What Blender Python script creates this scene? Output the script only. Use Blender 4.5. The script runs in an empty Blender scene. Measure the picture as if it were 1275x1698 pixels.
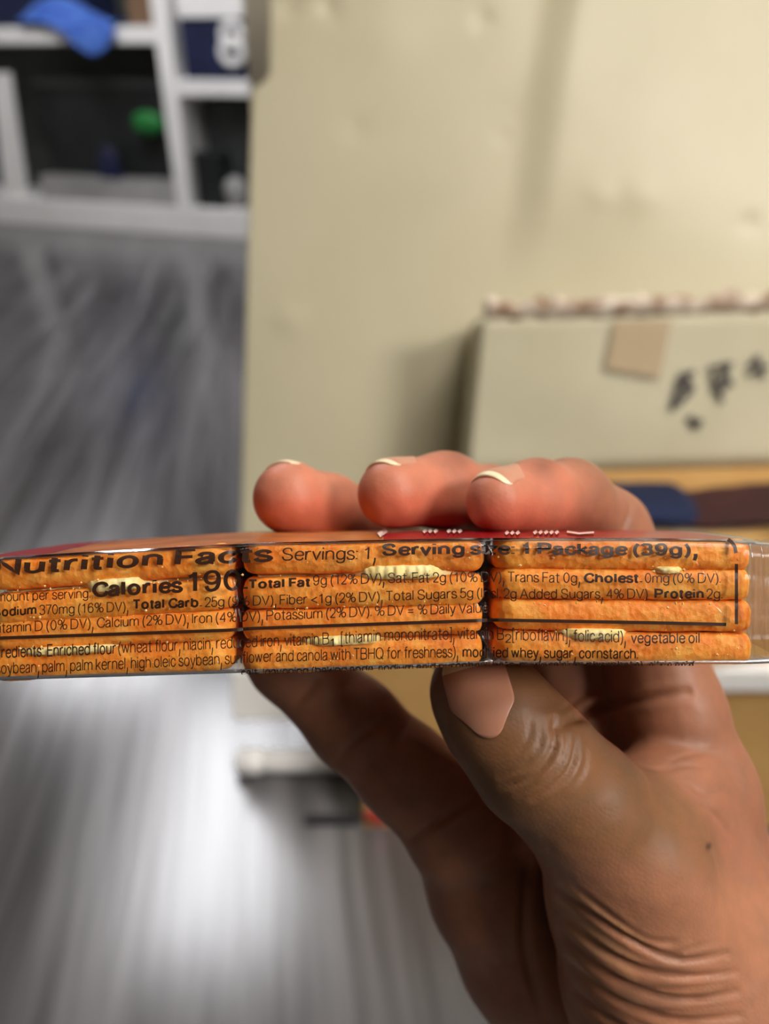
import bpy, bmesh, math, random
import numpy as np
from mathutils import Vector, Matrix, noise
from mathutils.bvhtree import BVHTree

S = bpy.context.scene
COL = S.collection
R = math.radians

# ------------------------------------------------------------------ camera
W, HT = 1275.0, 1698.0
F = 1275.0                       # focal length in pixels (36 mm lens on a 36 mm wide sensor)
CX, CY = W / 2, HT / 2
CAM = Vector((0, 0, 0.95))
TH = R(31)
RIGHT = Vector((1, 0, 0)); UP = Vector((0, math.sin(TH), math.cos(TH))); FWD = Vector((0, math.cos(TH), -math.sin(TH)))
cam = bpy.data.cameras.new('camera'); cam.sensor_fit = 'HORIZONTAL'; cam.sensor_width = 36; cam.lens = 36
cam.clip_start = 0.01; cam.clip_end = 50
cam.dof.use_dof = True; cam.dof.focus_distance = 0.127; cam.dof.aperture_fstop = 13.5
co = bpy.data.objects.new('camera', cam); COL.objects.link(co)
co.location = CAM; co.rotation_euler = (math.pi / 2 - TH, 0, 0)
S.camera = co

# ------------------------------------------------------------------ world, exposure
wd = bpy.data.worlds.new('world'); S.world = wd; wd.use_nodes = True
wd.node_tree.nodes['Background'].inputs[0].default_value = (1.0, 0.95, 0.88, 1)
wd.node_tree.nodes['Background'].inputs[1].default_value = 0.08
S.view_settings.view_transform = 'Standard'; S.view_settings.look = 'None'
S.view_settings.gamma = 1; S.view_settings.use_curve_mapping = False
S.view_settings.exposure = 0.0
S.cycles.use_denoising = True
S.cycles.max_bounces = 8; S.cycles.transparent_max_bounces = 24
S.cycles.caustics_reflective = False; S.cycles.caustics_refractive = False
S.cycles.sample_clamp_indirect = 6
KEY_EMIT, TOP_EMIT, KEY_COL = 36.0, 12.0, (1.0, 0.95, 0.88)      # the ceiling fixtures behind and above the camera
FRONT_EMIT, FRONT_COL = 13.0, (0.97, 0.97, 1.0)  # the fixture mirrored in the floor

# ------------------------------------------------------------------ helpers
def srgb(r, g, b, a=1.0):
    f = lambda c: (c / 255 / 12.92) if c / 255 <= 0.04045 else ((c / 255 + 0.055) / 1.055) ** 2.4
    return (f(r), f(g), f(b), a)

def ray(px, py):
    return RIGHT * ((px - CX) / F) + UP * (-(py - CY) / F) + FWD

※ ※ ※

Exactly how many lines of the material contain the word "pixels"? Write the number alone.

### Response to this task
2